Heading out to the bus station made me appreciate just how much traffic the Metro carries in peak hour in the peak direction (which I was glad not to be heading in) - packed trains every minute or so, and a continual sea of people on the side of the stations heading to the exits. (I imagine Luz, the main interchange station, must be well up there on the lists of the world's busiest stations, although I believe Mumbai leads that particular honour).

Spent much of the rest of the day on the bus to Curitiba (stage two of the three-stage trip to Porto Alegre) - a reasonably pleasant trip with some excellent scenery on the first half (which we got more time to look at because of slow-moving traffic). Once again the trip gets the thumbs up - no doubt something will go pear-shaped at some stage but it hasn't happened yet.



Monday Oct 27, 2014 #

7 AM

Run 38:00 [3] 7.1 km (5:21 / km)

Getting out early so that I could get an early getaway to the bus station (in anticipation of traffic jams which mostly didn't exist - ended up getting there 90 minutes earlier than I needed to). Once again along Copacabana beach. A very slow first kilometre but settled down pretty nicely after that. Humid again after overnight rain, but a nice breeze. No sign of any post-election disturbances (at least where I was, and I haven't heard news of any elsewhere either).

Spent much of the day on the bus to Sao Paulo. This was definitely not the sort of bus where you have chickens for company (it's not a genuine developing-country bus unless it has chickens); in fact, it was more luxurious than anything I've seen in the developed world (and has a section at the front where the seats are essentially the equivalent of airline business class, something I'll have to look out for in the quite likely event of doing an overnight haul later in the trip).
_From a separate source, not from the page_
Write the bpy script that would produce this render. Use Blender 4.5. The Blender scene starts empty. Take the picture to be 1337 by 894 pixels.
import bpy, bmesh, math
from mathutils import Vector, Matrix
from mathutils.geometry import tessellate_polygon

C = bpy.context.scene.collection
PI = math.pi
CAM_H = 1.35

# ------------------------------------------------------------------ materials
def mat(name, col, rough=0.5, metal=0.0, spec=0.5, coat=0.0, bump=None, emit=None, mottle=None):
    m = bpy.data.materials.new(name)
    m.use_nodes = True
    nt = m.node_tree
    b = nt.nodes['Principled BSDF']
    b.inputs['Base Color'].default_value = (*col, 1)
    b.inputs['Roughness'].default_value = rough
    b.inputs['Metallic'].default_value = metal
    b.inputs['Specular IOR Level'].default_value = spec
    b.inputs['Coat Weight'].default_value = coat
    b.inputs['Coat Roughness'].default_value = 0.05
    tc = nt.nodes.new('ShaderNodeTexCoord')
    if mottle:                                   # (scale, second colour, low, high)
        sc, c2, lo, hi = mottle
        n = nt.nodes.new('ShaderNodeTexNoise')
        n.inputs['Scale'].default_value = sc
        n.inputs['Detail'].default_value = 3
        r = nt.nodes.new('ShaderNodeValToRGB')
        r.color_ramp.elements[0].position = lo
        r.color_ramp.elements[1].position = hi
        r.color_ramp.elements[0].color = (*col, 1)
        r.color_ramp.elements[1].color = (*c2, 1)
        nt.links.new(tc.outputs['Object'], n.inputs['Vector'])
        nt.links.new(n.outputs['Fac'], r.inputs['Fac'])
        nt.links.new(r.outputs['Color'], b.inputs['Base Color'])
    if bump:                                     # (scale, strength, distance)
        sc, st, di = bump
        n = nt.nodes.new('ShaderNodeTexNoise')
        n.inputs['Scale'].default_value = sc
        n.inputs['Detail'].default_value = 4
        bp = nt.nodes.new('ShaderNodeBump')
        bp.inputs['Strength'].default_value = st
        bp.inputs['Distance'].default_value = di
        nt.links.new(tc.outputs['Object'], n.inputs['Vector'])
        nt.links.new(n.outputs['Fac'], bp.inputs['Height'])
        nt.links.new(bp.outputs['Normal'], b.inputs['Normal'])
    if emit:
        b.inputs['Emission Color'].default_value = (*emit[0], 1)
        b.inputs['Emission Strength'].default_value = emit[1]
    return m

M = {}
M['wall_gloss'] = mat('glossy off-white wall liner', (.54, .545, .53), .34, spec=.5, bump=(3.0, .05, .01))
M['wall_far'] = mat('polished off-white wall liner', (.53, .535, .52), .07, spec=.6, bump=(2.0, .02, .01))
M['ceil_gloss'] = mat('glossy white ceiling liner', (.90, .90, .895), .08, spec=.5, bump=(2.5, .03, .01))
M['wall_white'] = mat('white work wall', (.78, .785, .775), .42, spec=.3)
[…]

Part of this is undoubtedly the result of long-distance buses still being regularly used by the middle classes in South America (budget airlines are still in their infancy in Brazil, and essentially unknown elsewhere in the continent), rather than being a last resort for the desperate. Also as a product of this, the bus stations (at least the two I've seen so far) are also clean and well-organised places which can reasonably be compared with major European rain stations (although the districts they reside in are not necessarily similarly clean or well-organised - Rio's is in a dodgy area, and I gather Porto Alegre's is too).

Had more conversation on the trip than I expected - the person sitting next to me was a Sydney-based Brazilian-Australian who was back visiting family. Also got to see the first of what will be a lot of South American landscape, quite hilly for the first half and with a bit of a Queensland feel to the vegetation, flatter later on. The Sao Paulo region is in extreme drought and that was reflected in the evidence of several recent bushfires en route (apparently very rare in this part of Brazil).

As noted earlier, I was a bit apprehensive about Sao Paulo but I seem to have fallen on my feet so far, not least through finding what turns out to be a nominal $400-a-night hotel in the middle of an upscale business and shopping district for about a third of that price. It's also two blocks away from a station on what seems to be a very well-functioning metro system (maybe Melbourne would eventually get a better system if they got into the habit of rioting whenever there's a meltdown like yesterday's, as Paulistas did over fare rises last year). It would be a better location still if my language skills were better, as just around the corner is what I suspect is the largest bookshop in the Portuguese-speaking world.